As Thanksgiving trots closer, turkeys are once again protesting in full flock. Unlike previous years, however, they will not be gathering outside grocery stores or Macy’s department stores. “There’s only one travesty worthy of our attention this year. Only one establishment has continuously degraded and misrepresented turkeys everywhere: the elementary school,” says Gus Gizord, spokesperson for the Federation of European, American and Scandinavian Turkeys (FEAST).  FEAST officials recently gave the order to march in front of all elementary schools.

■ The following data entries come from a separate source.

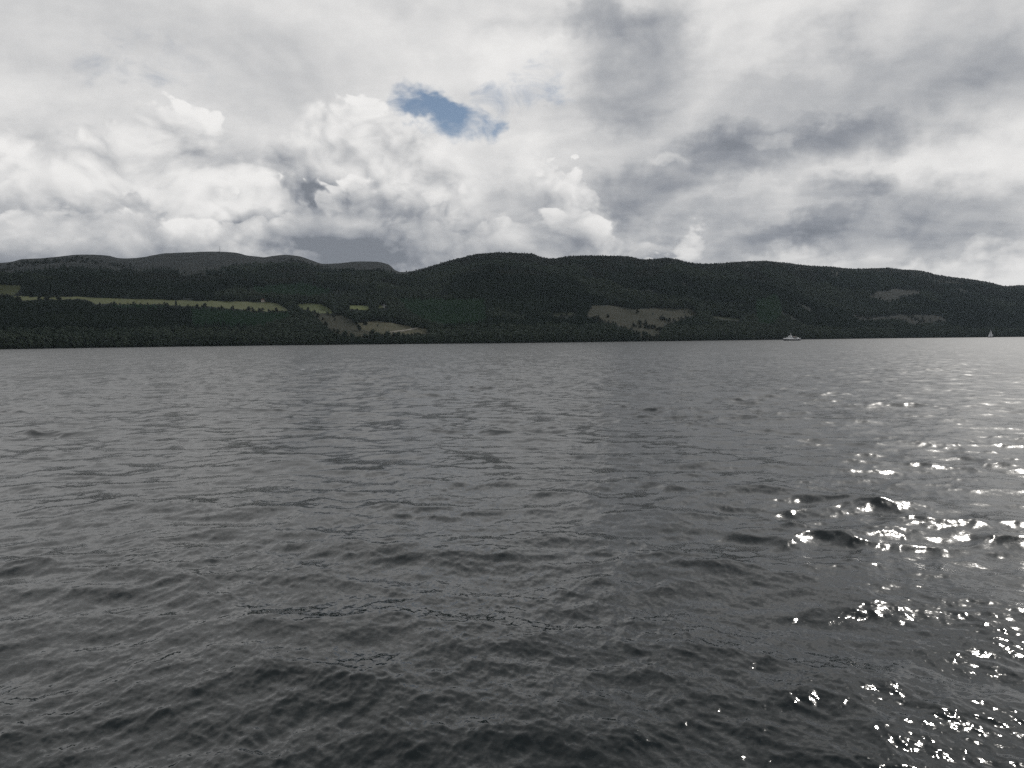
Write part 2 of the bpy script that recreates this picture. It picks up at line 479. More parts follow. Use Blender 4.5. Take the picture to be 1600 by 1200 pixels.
def land(a, t):
    """point of the far side: a bearing, t 0 at the water's edge, 1 on the skyline ridge"""
    D = smooth_interp(a, sh_a, sh_d) * (1 + 0.006 * np.sin(a * 60) + 0.004 * np.sin(a * 143 + 1))
    W = smooth_interp(a, dp_a, dp_d)
    e0 = -EYE / D
    er = np.tan(smooth_interp(a, sk_a, sk_e))
    r = D + W * np.minimum(t, 1) + np.maximum(t - 1, 0) * 1400
    tc = np.clip(t, 0, 1)
    q = tc * (D + W) / (D + W * tc)
    q = q ** 0.96
    z = EYE + r * (e0 + (er - e0) * q)
    x, y = r * np.sin(a), r * np.cos(a)
    win = 4 * tc * (1 - tc)
    s = r - D
    ground = np.clip(s / 300, 0, 1)
    z = z + win * ground * (26 * fbm(x, y, 420, 3, 3) + 9 * fbm(x, y, 90, 3, 9) - 10 * np.abs(fbm(x * 1.0, y * 0.35, 170, 2, 14)))
    z = z + (1.2 * fbm(x, y, 22, 2, 21)) * np.clip(s / 60, 0, 1) * np.where(tc > 0.985, 0.7, 1)
    z = z - np.maximum(t - 1, 0) ** 1.15 * 330
    z = np.where(s < 6, np.minimum(z, 0.25 + s * 0.35), z)
    z = np.where(t < 0, -3.0, z)
    return x, y, z


CAM_T = CAM_R.transposed()
CT = np.array(CAM_T)


def to_view(x, y, z):
    """where a world point stands in the 1600 x 1200 view"""
    p = np.stack([x, y, z - EYE], -1) @ CT.T
    return 800 + FPX * p[..., 0] / -p[..., 2], 600 - FPX * p[..., 1] / -p[..., 2]


def inside(px, py, poly):
    res = np.zeros(np.shape(px), bool)
    n = len(poly)
    for i in range(n):
        x0, y0 = poly[i]; x1, y1 = poly[(i + 1) % n]
        if y0 == y1: continue
        c = ((y0 > py) != (y1 > py)) & (px < (x1 - x0) * (py - y0) / (y1 - y0) + x0)
        res ^= c
    return res


LAND_A = np.concatenate([np.radians(np.arange(-52, -37, 0.4)), np.radians(np.arange(-37, 37, 0.058)), np.radians(np.arange(37, 56, 0.4))])
LAND_T = np.concatenate([[-0.02], np.array([0.0, 0.002, 0.004, 0.007]), np.linspace(0.012, 0.45, 110), np.linspace(0.455, 1.0, 70), [1.01, 1.03, 1.06, 1.1, 1.16, 1.25, 1.4, 1.6, 2.0, 2.6]])

PASTURE = [(21, 463), (131, 464), (163, 466), (262, 468.6), (420, 472), (434, 474), (447, 482), (452, 486), (400, 487), (370, 484), (341, 481), (276, 477.5), (236, 475), (168, 475.5), (150, 476), (143, 471), (136, 469), (118, 467), (66, 467), (26, 470)]
PLOTS = [
    ('pasture_field', 'long pale olive pasture strip halfway up the slope', PASTURE, 'pasture'),
    ('pasture_field', 'small dull green pasture high at the edge of the view', [(-30, 444), (0, 445), (33, 446), (34, 452), (24, 461), (0, 462), (-30, 462)], 'dull'),
    ('pasture_field', 'sloping green pasture above the brown clearing', [(460, 473.5), (500, 474.5), (516, 482), (524, 490), (494, 490), (474, 484)], 'green'),
    ('pasture_field', 'small bright green pasture between dark woods', [(543, 477), (571, 477), (577, 479), (580, 483), (545, 483.5)], 'bright'),
    ('pasture_field', 'tiny pale green plot beside the white house', [(589, 477), (603, 477.5), (607, 482), (591, 482)], 'bright'),
    ('clearfell', 'brown felled slope below the green pasture', [(490, 491), (524, 491), (536, 494), (552, 500), (557, 511), (570, 516), (592, 521), (590, 526), (560, 528), (533, 523), (513, 514), (500, 500)], 'brown'),
    ('clearfell', 'tan felled clearing with a pale track above the shore trees', [(553, 512), (560, 504), (589, 501), (612, 504), (644, 510), (668, 514), (674, 522), (640, 523), (610, 526), (582, 525)], 'tan'),
    ('clearfell', 'wide brown felled patch low on the dark hill', [(926, 477), (963, 477), (989, 483), (1015, 481), (1080, 482.5), (1092, 492), (1062, 499), (1036, 508), (1031, 527), (1005, 528), (989, 517), (968, 509), (936.5, 499), (916, 493)], 'brown'),
    ('clearfell', 'faint thin cleared strip beside the wide felled patch', [(1107, 492), (1160, 498), (1159, 502), (1120, 498)], 'faint'),
    ('clearfell', 'pale stony clearing high on the farthest slope', [(1356, 462), (1375, 455), (1398, 450), (1432, 453), (1440, 457), (1411, 463), (1390, 470)], 'stony'),
    ('clearfell', 'faint brown cleared band low on the farthest slope', [(1328, 491), (1364, 495), (1406, 490), (1469, 492), (1480, 500), (1429, 506), (1400, 497), (1350, 499)], 'stony'),
    ('clearfell', 'small dull clearing left of the wide felled patch', [(860, 489), (898, 486), (905, 491), (866, 493)], 'faint'),
    ('moor', 'pale bare patch below the mast hill', [(276, 431), (300, 424), (318, 422), (324, 429), (303, 433)], 'stony'),
]
YOUNG = [[(619, 471), (757, 473), (762, 512), (700, 521), (668, 512), (640, 496)], [(170, 477), (262, 478), (255, 487), (230, 494), (175, 489)], [(300, 488), (450, 489), (458, 505), (400, 522), (300, 517)], [(1182, 472), (1215, 462), (1224, 500), (1206, 516), (1182, 512)], [(395, 452), (470, 446), (520, 458), (500, 470), (400, 468)]]
MOOR_LINE = [(-900, 470), (-200, 440), (0, 430), (100, 422), (200, 424), (260, 424), (330, 420), (400, 418), (520, 420), (600, 425), (640, 429), (680, 424), (715, 414), (760, 405), (850, 410), (1000, 411), (1200, 417), (1400, 428), (1600, 453), (2300, 500)]
ml_x = np.array([p[0] for p in MOOR_LINE], float); ml_y = np.array([p[1] for p in MOOR_LINE], float)


def earth_material(name, c1, c2, c3, size, bump=0.6):
    m, g, b = material(name)
    pos = g.n('ShaderNodeNewGeometry', out=0)
    n1 = g.noise(pos, 1.0 / size, 5, 0.6)
    n2 = g.noise(pos, 5.0 / size, 4, 0.65)
    c = g.mixc(g.step(n1, 0.35, 0.65), (*c1, 1), (*c2, 1))
    c = g.mixc(g.step(n2, 0.48, 0.72), c, (*c3, 1))
    g.put(b, 'Base Color', c)
    b.inputs['Roughness'].default_value = 0.95
    b.inputs['Specular IOR Level'].default_value = 0.1
    bp = g.n('ShaderNodeBump', {'Height': n2, 'Strength': bump, 'Distance': 2.0})
    g.put(b, 'Normal', bp)
    return m


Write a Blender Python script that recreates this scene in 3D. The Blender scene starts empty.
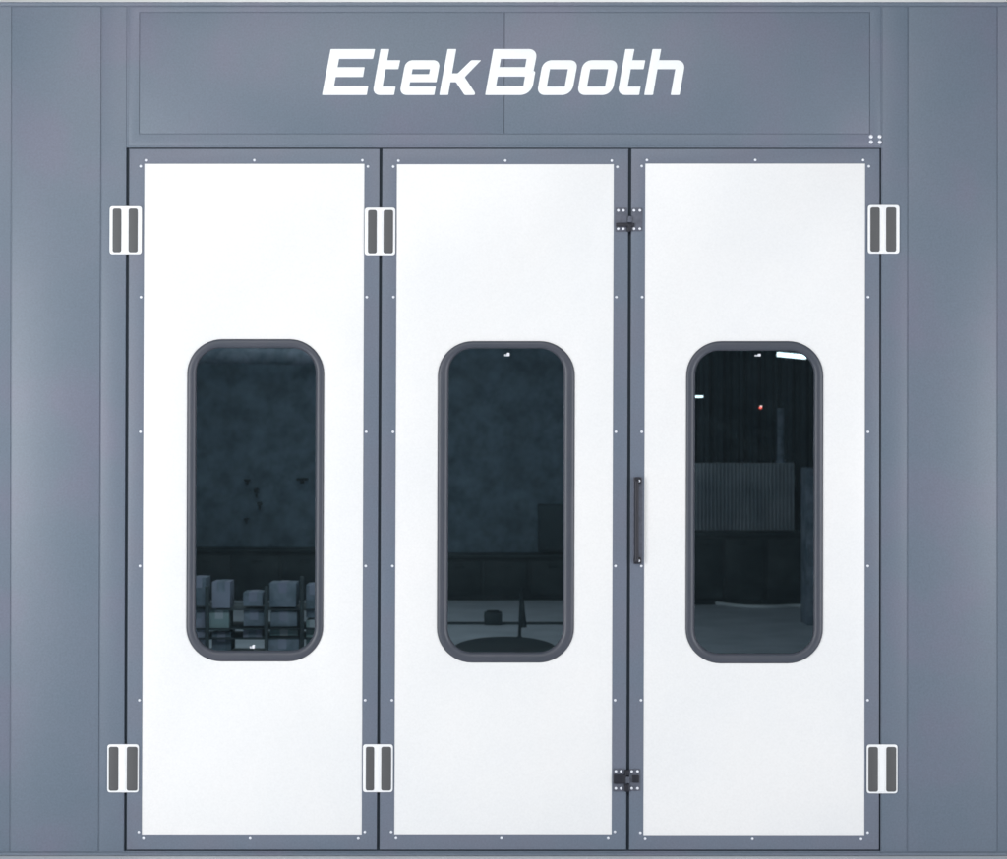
import bpy, bmesh, math, random
from mathutils import Vector
random.seed(7)
S = bpy.context.scene
COL = S.collection
R = math.radians
PX = 0.004                       # metres per photo pixel in the plane of the doors
CX, CZ, GY = 503.5, 429.5, 856.0 # picture centre, ground line
DIST = 9.0
CAMZ = (GY - CZ) * PX

# ------------------------------------------------------------------ camera
cam_d = bpy.data.cameras.new("camera")
cam = bpy.data.objects.new("camera", cam_d); COL.objects.link(cam)
cam.location = (0, -DIST, CAMZ); cam.rotation_euler = (R(90), 0, 0)
cam_d.sensor_width = 36
cam_d.lens = 36 * DIST / (1007 * PX)
cam_d.clip_start = 0.05; cam_d.clip_end = 500
S.camera = cam
# ------------------------------------------------------------------ world
w = bpy.data.worlds.new("World"); S.world = w; w.use_nodes = True
bg = w.node_tree.nodes['Background']
bg.inputs[0].default_value = (0.62, 0.82, 1.0, 1); bg.inputs[1].default_value = 0.13
# ------------------------------------------------------------------ lamps
def area(name, loc, target, sx, sy, power, col=(1, 1, 1)):
    d = bpy.data.lights.new(name, 'AREA'); d.shape = 'RECTANGLE'; d.size = sx; d.size_y = sy
    d.energy = power; d.color = col
    o = bpy.data.objects.new(name, d); COL.objects.link(o); o.location = loc
    o.rotation_euler = (Vector(target) - Vector(loc)).to_track_quat('-Z', 'Y').to_euler()
    return o
area("unseen_lamp", (-0.8, -6.4, 5.0), (-0.2, 0, 1.4), 5.0, 1.6, 156, (1.0, 0.98, 0.97))
area("unseen_lamp", (-4.6, -4.9, 1.75), (-0.5, 0, 1.55), 1.6, 2.6, 222, (0.98, 0.99, 1.0))  # unseen side lamp added to brighten the left middle
area("unseen_lamp", (5.0, -5.2, 1.5), (0.4, 0, 1.1), 1.4, 2.2, 190, (0.98, 0.98, 1.0))  # weaker unseen side lamp added for the right
area("interior_fill", (-1.6, 8.5, 3.30), (-1.6, 8.5, 0), 2.5, 8.0, 40, (0.96, 0.97, 1.0))  # unseen lamp added under the roof, the closed booth would be black
area("interior_fill", (-1.0, 1.2, 3.0), (-0.6, 10, 0.6), 3.0, 0.8, 52, (0.96, 0.97, 1.0))  # unseen lamp added near the front to brighten the cartons
area("unseen_lamp", (0, 11.5, 4.4), (0, 16, 7.0), 11.0, 1.0, 380, (1, 1, 1))  # unseen lamp added above the roof to brighten the backdrop
# ------------------------------------------------------------------ exposure
S.view_settings.view_transform = 'Standard'; S.view_settings.look = 'None'
S.view_settings.exposure = 0.0; S.view_settings.gamma = 1.0
S.view_settings.use_curve_mapping = False
S.cycles.max_bounces = 8; S.cycles.transparent_max_bounces = 12

# ------------------------------------------------------------------ coordinates
def interp(x, xs, ys):
    if x <= xs[0]: return ys[0]
    for i in range(1, len(xs)):
        if x <= xs[i]:
            t = (x - xs[i-1]) / (xs[i] - xs[i-1]); return ys[i-1] * (1 - t) + ys[i] * t
    return ys[-1]
def W(x, y, d=0.0):
    """a point of the booth front: x, y in plan units of 4 mm, d = how far it stands proud.
    The real front is hung slightly out of square, so the uprights lean by a few mm."""
    t = (y - 150) / 700
    f = interp(x, [-20, 127, 380, 629, 881, 1007], [-1.0, -2.6, -2.8, -2.2, -0.7, 0])
    xx = x + f * t
    return Vector(((xx - CX) * PX, -d * PX, (GY - y) * PX))
def at(x, y, Y):
    """world point at depth Y inside the booth"""
    k = PX * (DIST + Y) / DIST
    return Vector(((x - CX) * k, Y, CAMZ - (y - CZ) * k))

# ------------------------------------------------------------------ materials
def nodes(name):
    m = bpy.data.materials.new(name); m.use_nodes = True
    nt = m.node_tree; return m, nt, nt.nodes['Principled BSDF']
def paint(name, c1, c2=None, rough=0.5, metal=0.0, scale=3.0, bump=0.02, bscale=350, spec=0.5, c3=None, wav=0.0, grain=0.07):
    m, nt, b = nodes(name)
    b.inputs['Roughness'].default_value = rough; b.inputs['Metallic'].default_value = metal
    b.inputs['Specular IOR Level'].default_value = spec
    tc = nt.nodes.new('ShaderNodeNewGeometry')
    n = nt.nodes.new('ShaderNodeTexNoise'); n.inputs['Scale'].default_value = scale; n.inputs['Detail'].default_value = 5
    nt.links.new(tc.outputs['Position'], n.inputs['Vector'])
    r = nt.nodes.new('ShaderNodeValToRGB')
    r.color_ramp.elements[0].position = 0.36; r.color_ramp.elements[1].position = 0.64
    r.color_ramp.elements[0].color = (*c1, 1); r.color_ramp.elements[1].color = (*(c2 or c1), 1)
    if c3:
        e = r.color_ramp.elements.new(0.5); e.color = (*c3, 1)
    nt.links.new(n.outputs['Fac'], r.inputs[0])
    # fine grain of the coating, a few per cent in value
    g = nt.nodes.new('ShaderNodeTexNoise'); g.inputs['Scale'].default_value = bscale; g.inputs['Detail'].default_value = 2
    nt.links.new(tc.outputs['Position'], g.inputs['Vector'])
    mr = nt.nodes.new('ShaderNodeMapRange'); mr.inputs['To Min'].default_value = 1 - grain; mr.inputs['To Max'].default_value = 1 + grain
    nt.links.new(g.outputs['Fac'], mr.inputs['Value'])
    mx = nt.nodes.new('ShaderNodeMix'); mx.data_type = 'RGBA'; mx.blend_type = 'MULTIPLY'; mx.inputs['Factor'].default_value = 1
    nt.links.new(r.outputs[0], mx.inputs[6]); nt.links.new(mr.outputs[0], mx.inputs[7])
    nt.links.new(mx.outputs[2], b.inputs['Base Color'])
    bp = nt.nodes.new('ShaderNodeBump'); bp.inputs['Strength'].default_value = bump; bp.inputs['Distance'].default_value = 0.002
    nt.links.new(g.outputs['Fac'], bp.inputs['Height'])
    if wav:
        n2 = nt.nodes.new('ShaderNodeTexNoise'); n2.inputs['Scale'].default_value = 1.6; n2.inputs['Detail'].default_value = 1
        nt.links.new(tc.outputs['Position'], n2.inputs['Vector'])
        b2 = nt.nodes.new('ShaderNodeBump'); b2.inputs['Strength'].default_value = wav; b2.inputs['Distance'].default_value = 0.02
        nt.links.new(n2.outputs['Fac'], b2.inputs['Height']); nt.links.new(bp.outputs[0], b2.inputs['Normal'])
        nt.links.new(b2.outputs[0], b.inputs['Normal'])
    else:
        nt.links.new(bp.outputs[0], b.inputs['Normal'])
    return m
M = {}
M['grey'] = paint('grey_blue_paint', (0.130, 0.168, 0.216), (0.152, 0.168, 0.225), 0.42, scale=2.6, c3=(0.138, 0.171, 0.221), wav=0.25, bump=0.12, bscale=130, grain=0.15)
M['door_grey'] = paint('grey_door_paint', (0.150, 0.168, 0.218), (0.138, 0.171, 0.222), 0.42, scale=3.5, wav=0.2, bump=0.12, bscale=130, grain=0.15)
M['white'] = paint('white_coated_steel', (0.835, 0.840, 0.842), (0.868, 0.862, 0.855), 0.35, scale=1.8, bump=0.12, wav=0.35, bscale=110, grain=0.05)
M['plate'] = paint('white_hinge_paint', (0.90, 0.91, 0.92), None, 0.4, bump=0.0)
M['leaf'] = paint('dark_grey_hinge_leaf', (0.088, 0.090, 0.094), None, 0.55, bump=0.0)
M['letters'] = paint('white_letter_vinyl', (0.93, 0.95, 0.96), None, 0.5, bump=0.0)
M['rubber'] = paint('grey_rubber_gasket', (0.054, 0.063, 0.082), (0.064, 0.069, 0.089), 0.42, scale=6, bump=0.1, bscale=200)
M['seal'] = paint('black_rubber_seal', (0.035, 0.052, 0.070), None, 0.7, bump=0)
M['screw'] = paint('bright_zinc_screw', (0.85, 0.87, 0.93), None, 0.35, metal=0.3, bump=0)
M['latch'] = paint('grey_latch_metal', (0.13, 0.14, 0.18), (0.10, 0.11, 0.14), 0.4, scale=60, metal=0.3)
M['dark'] = paint('black_fittings_and_shadow', (0.012, 0.013, 0.022), None, 0.45, bump=0)
M['floor'] = paint('pale_epoxy_floor', (0.80, 0.81, 0.83), (0.74, 0.76, 0.79), 0.45, scale=1.2, bump=0.05, bscale=60)
M['backdrop'] = paint('pale_workshop_wall', (0.84, 0.84, 0.84), (0.80, 0.80, 0.81), 0.7, scale=0.7)
M['inner_wall'] = paint('dull_grey_inner_wall', (0.21, 0.29, 0.36), (0.12, 0.17, 0.21), 0.6, scale=4.5, bscale=14, grain=0.35)
M['inner_dark'] = paint('dark_inner_cloth', (0.050, 0.075, 0.09), (0.065, 0.09, 0.105), 0.8, scale=1.5, bscale=20)
M['cabinet'] = paint('near_black_cabinet', (0.020, 0.032, 0.038), (0.035, 0.05, 0.055), 0.6, scale=2, bscale=20)
M['sheet'] = paint('grey_corrugated_sheet', (0.85, 0.87, 0.90), (0.55, 0.60, 0.65), 0.45, scale=2.2, bscale=15)
M['carton'] = paint('grey_carton', (0.27, 0.30, 0.36), (0.13, 0.17, 0.21), 0.8, scale=7, bscale=30, grain=0.3)
M['carton2'] = paint('mauve_carton', (0.27, 0.27, 0.36), (0.34, 0.35, 0.43), 0.8, scale=4, bscale=20)
M['carton3'] = paint('green_carton', (0.25, 0.36, 0.37), (0.34, 0.42, 0.42), 0.8, scale=4, bscale=20)
M['pale'] = paint('pale_metal', (0.5, 0.53, 0.57), None, 0.4)
def emit(name, col, st):
    m, nt, b = nodes(name); b.inputs['Base Color'].default_value = (*col, 1)
    b.inputs['Emission Color'].default_value = (*col, 1); b.inputs['Emission Strength'].default_value = st; return m
M['tube'] = emit('lit_tube', (0.92, 0.97, 1.0), 3.0)
M['red'] = emit('red_signal_lamp', (1.0, 0.12, 0.08), 2.2)
M['redcore'] = emit('signal_lamp_core', (1.0, 0.7, 0.65), 2.5)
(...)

They released the following statement to the press:

No longer will we waddle aside and allow this injustice to continue. Place any of us beside a human hand, and you will see no similarities. When examining our heads, do you really see thumbs? Perhaps all human heads look like bowling balls. Furthermore, never once has any turkey uttered the despicable phrase “Gobble Gobble.” Were humans not born with ears? These acts of Crayola-inspired prejudice will no longer be tolerated.

Turkeys began gathering outside several schools on Monday. Parents are outraged over chants of “One. Two. Three. Four. Clear off the fridge door! Five. Six. Seven. Eight. Your kids are spreading acts of hate.” Despite complaints, protests have remained peaceful, and feather ruffling has been kept to a minimum.

Local turkeys carry antihuman signs in protest last night.